Le stalag et la loi du Pecos
par M. Saâdoune, Le Quotidien d’Oran, 14 juin 2008
C’est de Rome que le président G.W. Bush a appris la décision de la Cour suprême des Etats-Unis reconnaissant aux détenus du bagne de Guantanamo le droit de se pourvoir devant des tribunaux civils pour contester le sort qui leur est fait dans la détention hors de tout fondement juridique dans une zone de non-droit.
Plus qu’un désaveu, il s’agit là pour le président Bush d’un camouflet d’une extrême sévérité. L’arrêt de la Cour suprême, le troisième du genre depuis 2004, confirme l’illégalité et le caractère exorbitant de droit des mesures édictées par l’administration néoconservatrice. La mise au secret sans charges notifiées et pour des durées indéterminées d’individus est un acte inacceptable au regard du droit et de la raison. L’emprisonnement sans procès juste ni possibilité de recours est une abjection. Il restera dans l’histoire qu’un grand pays fondé sur la sacralisation de la loi et se représentant comme le summum de la démocratie, a permis une régression extraordinaire en inventant la forme moderne des lettres de cachet et en installant les oubliettes de Guantanamo.
En opposant, dans la tradition totalitaire, la sécurité à la liberté, les fanatiques religieux au pouvoir avec George W. Bush ont très gravement porté atteinte à l’image et à la crédibilité des Etats-Unis. Tous ceux qui croient dans la lutte politique et la confrontation pacifique des idées ont vu dans ce mode de gestion l’expression de la brutalité et du culte de la force propre aux dictatures les plus primitives. En effet, la seule ligne de démarcation entre ceux qui prêchent la violence indiscriminée et ceux qui prônent une société civilisée au sens universel du terme, réside dans le respect du droit.
En recourant à de telles méthodes, l’administration américaine a démontré par les souffrances abominables infligées à des centaines de personnes privées de défense, que le retour à la loi de la jungle pouvait se justifier.
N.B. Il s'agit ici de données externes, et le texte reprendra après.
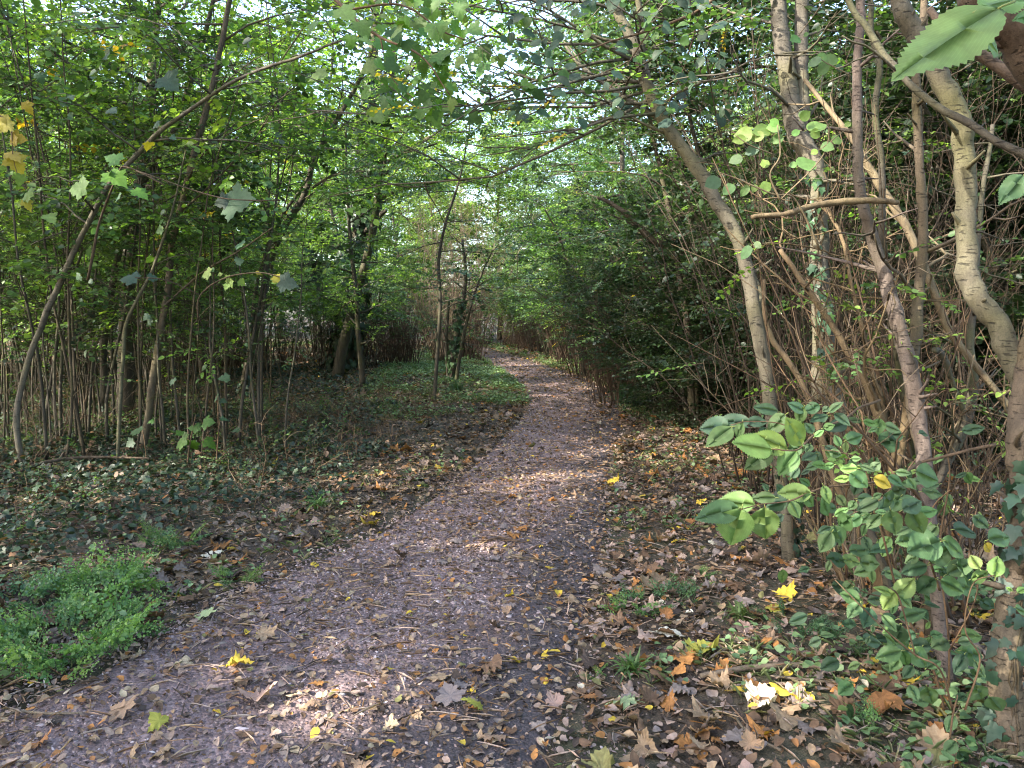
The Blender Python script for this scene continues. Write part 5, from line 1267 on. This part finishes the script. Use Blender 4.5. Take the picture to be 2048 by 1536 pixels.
# sunlit yellow green leaves on the dead sticks
elm5 = zz([(560, 760, 460, 770, 'l'), (530, 790, 440, 810, 'l'), (460, 790, 345, 790, 'l'), (420, 810, 340, 825, 'l'), (610, 730, 560, 700, 'l'), (620, 740, 540, 745, 'l'), (740, 700, 800, 650, 'l'), (740, 690, 760, 640, 'm'), (780, 760, 900, 720, 'l'), (800, 770, 860, 800, 'l'), (840, 880, 800, 900, 'l'), (860, 850, 940, 870, 'm'),
           (920, 820, 990, 820, 'l'), (1000, 740, 1040, 715, 'l'), (500, 860, 410, 900, 'b'), (400, 920, 320, 950, 'g'), (640, 800, 560, 830, 'm'), (690, 790, 740, 760, 'm'), (270, 1050, 180, 1090, 'b'), (350, 1080, 285, 1140, 'm'), (440, 1090, 385, 1150, 'm'), (480, 1080, 460, 1130, 'l'), (540, 1060, 530, 1140, 'l'), (530, 970, 520, 930, 'l'), (560, 960, 500, 960, 'l'),
           (720, 960, 670, 970, 'm'), (730, 975, 830, 940, 'm'), (860, 340, 780, 390, 'g'), (880, 350, 970, 350, 'm'), (900, 370, 840, 440, 'g'), (950, 380, 990, 420, 'b'), (840, 350, 900, 320, 'm'), (450, 1440, 390, 1520, 'g'), (470, 1420, 510, 1450, 'm'), (850, 150, 840, 190, 'm'), (90, 230, 30, 250, 'm'), (180, 190, 140, 190, 'm'), (740, 230, 680, 230, 'm'), (760, 210, 790, 190, 'm')], 1348, 0, kk)
twg5 = [[(1560, 400, 6, 3.1), (1540, 350, 4, 3.1), (1560, 310, 4, 3.1), (1555, 250, 3, 3.1)], [(1640, 500, 6, 3.2), (1590, 400, 5, 3.15), (1545, 388, 4, 3.1), (1480, 360, 4, 3.1), (1440, 345, 3, 3.1)], [(1550, 310, 3, 3.1), (1500, 290, 3, 3.05), (1470, 270, 2, 3.05)],
        [(1560, 400, 4, 3.1), (1640, 320, 3, 3.1), (1658, 260, 3, 3.1), (1640, 230, 2, 3.1)], [(1640, 300, 3, 3.1), (1690, 260, 2, 3.1)], [(1700, 150, 3, 3.1), (1660, 130, 3, 3.1), (1640, 118, 2, 3.1)]]
leafy_twigs('lit_leaf_spray', 'sunlit yellow green leaves on orange twigs in front of the leftmost trunks on the right', 'branch', twg5, elm5, 3.12, 85, cols=KC, woodc=(1.5, 1.1, .8), tmpl=[T_outline(H_ROUND, cup=.4, droop=.1, wav=.06, rs=i) for i in range(3)])
# maple leaves on the left
KM = {'g': (.060, .115, .055), 'b': (.045, .090, .055), 'l': (.19, .29, .06), 'm': (.075, .165, .030), 'y': (.42, .33, .04), 'd': (.035, .070, .035), 'v': (.095, .215, .022)}
KM = {k: tuple(.82 * c for c in v) for k, v in KM.items()}
mp1 = zz([(700, 940, 560, 880, 'm'), (650, 1000, 610, 1090, 'g'), (500, 1100, 330, 1105, 'v'), (640, 1010, 790, 1110, 'v'), (790, 1110, 910, 1190, 'v'), (230, 430, 250, 520, 'g'), (830, 500, 770, 540, 'g'), (960, 450, 1080, 560, 'b'), (640, 640, 700, 660, 'b'), (930, 720, 850, 740, 'g'), (700, 1150, 640, 1180, 'g'), (960, 1230, 910, 1260, 'g'),
           (950, 1340, 880, 1370, 'm'), (1330, 1170, 1200, 1200, 'b'), (1330, 1190, 1570, 1140, 'g'), (1560, 1160, 1650, 1210, 'v'), (1420, 1430, 1340, 1440, 'g'), (1560, 1280, 1500, 1270, 'v'), (410, 560, 440, 600, 'g'), (1000, 800, 1050, 820, 'g')], 0, 0, kk)
mpt = [T_outline(H_MAPLE, cup=c, droop=d, wav=.05, rs=i + 40, cy=.25) for i, (c, d) in enumerate([(.1, .3), (-.2, .5), (.3, .2)])]
leafy_twigs('maple_spray', 'broad maple leaves catching light in front of the arching stem at the upper left', 'branch', [[(175, 560, 7, 5.3), (200, 440, 6, 5.2), (235, 350, 5, 5.1), (255, 335, 4, 5.1), (330, 370, 3, 5.0)], [(255, 335, 3, 5.1), (420, 390, 3, 5.0), (500, 400, 3, 4.9), (560, 400, 2, 4.9)]], mp1, 5.05, 86, lsc=.68, woodc=(.5, .45, .38), tmpl=mpt, cols=KM, base=gpt(160, 1000), face=.5)
mp2 = zz([(800, 170, 650, 150, 'b'), (870, 160, 960, 165, 'b'), (870, 380, 820, 420, 'b'), (880, 400, 860, 460, 'g'), (1230, 130, 1145, 160, 'l'), (1250, 120, 1200, 110, 'm'), (1290, 150, 1280, 120, 'l'), (1350, 170, 1290, 240, 'l'), (1400, 180, 1450, 220, 'l'), (1330, 200, 1310, 250, 'l'), (1500, 130, 1550, 140, 'y'), (1600, 160, 1700, 200, 'y'), (1620, 190, 1570, 190, 'v'),
           (1640, 180, 1780, 220, 'b'), (1380, 70, 1450, 50, 'g'), (540, 180, 500, 190, 'g'), (470, 150, 420, 180, 'g')], 0, 500, kk)
leafy_twigs('maple_spray', 'sunlit yellow green maple leaves left of the dark twin stemmed tree', 'branch', [[(395, 640, 5, 5.8), (400, 590, 4, 5.75), (450, 555, 4, 5.7), (520, 545, 3, 5.7), (580, 560, 2, 5.7)], [(400, 590, 3, 5.75), (330, 560, 3, 5.6), (270, 555, 2, 5.5)]], mp2, 5.7, 87, lsc=.75, woodc=(.5, .45, .38), tmpl=mpt, cols=KM, base=gpt(400, 1000), face=.55)
mp3 = zz([(1170, 1040, 1090, 1030, 'm'), (1090, 1110, 1000, 1140, 'm'), (1120, 1120, 1140, 1190, 'v'), (1200, 1110, 1270, 1150, 'v'), (1190, 1010, 1250, 1000, 'm'), (900, 1000, 860, 1000, 'm'), (820, 1060, 760, 1060, 'g'), (780, 1120, 730, 1150, 'g'), (1290, 990, 1340, 990, 'g'), (1060, 1080, 1030, 1050, 'm'), (1400, 1050, 1350, 1060, 'd'), (1270, 860, 1240, 870, 'g'), (1290, 880, 1330, 890, 'g'), (1340, 750, 1270, 750, 'g'), (1020, 770, 980, 760, 'g')], 0, 500, kk)
leafy_twigs('maple_seedling', 'knee high maple seedling with green leaves at the foot of the leaning grey brown trunk', 'sapling', [[(372, 968, 5, 7.0), (378, 900, 4, 7.0), (385, 860, 3, 7.0), (392, 830, 2.5, 7.0)], [(430, 960, 4, 7.0), (436, 880, 3, 7.0), (435, 800, 2.5, 7.0)], [(295, 960, 3, 7.2), (290, 890, 3, 7.2), (285, 860, 2, 7.2)]], mp3, 7.0, 88, tmpl=mpt, cols=KM, face=.5)
yl = [(20, 240, -8, 262, 'y'), (25, 275, 55, 280, 'y'), (30, 270, 15, 290, 'y'), (22, 310, 42, 342, 'y'), (18, 305, 40, 318, 'y'), (50, 205, 60, 228, 'y'), (40, 350, 38, 375, 'l'), (50, 400, 60, 418, 'y'), (5, 235, 15, 245, 'y'), (95, 430, 110, 445, 'l'), (300, 285, 290, 300, 'y'), (65, 385, 30, 395, 'l')]
leafy_twigs('yellow_leaf_spray', 'glowing yellow maple leaves hanging at the upper left edge', 'branch', [[(-60, 180, 6, 4.6), (-10, 225, 4, 4.5), (20, 250, 3, 4.5), (25, 310, 2, 4.5), (35, 350, 2, 4.5)]], yl, 4.5, 89, tmpl=mpt, cols=KM, face=.6)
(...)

En ce sens, ce n’est pas seulement la lettre mais l’esprit, dans son acception la plus stricte, de la Constitution des Etats-Unis qui a été violé. S’il ne peut s’opposer à la décision des juges, n’ayant plus la marge de manoeuvre pour changer les lois en s’appuyant sur une majorité républicaine aujourd’hui disparue, le président Bush conserve la capacité de bloquer la situation. Il ne faut donc pas s’attendre à la fermeture du stalag de Guantanamo avant le départ effectif, en janvier prochain, de l’actuel locataire de la Maison-Blanche.
Le chef de file des néoconservateurs montrera ainsi qu’il est le digne continuateur des partisans de la loi du Pecos, nom du système de sauvagerie légalisé et d’injustice qui prétendait autrefois incarner et maintenir l’ordre à l’ouest du Texas. De pauvres gens dont la culpabilité n’est pas établie continueront donc à payer inutilement le prix absurde de la bêtise et de l’aveuglement.
Le terrorisme ne se combat pas par l’arbitraire. La chasse résolue et le châtiment des criminels, quels qu’ils soient et quelle que soit la cause dont ils se réclament, ne sauraient être le prétexte à une barbarie institutionnalisée. Les juges l’ont sèchement rappelé à G.W. Bush. Mais le dommage causé à la réputation des Etats-Unis est incommensurable.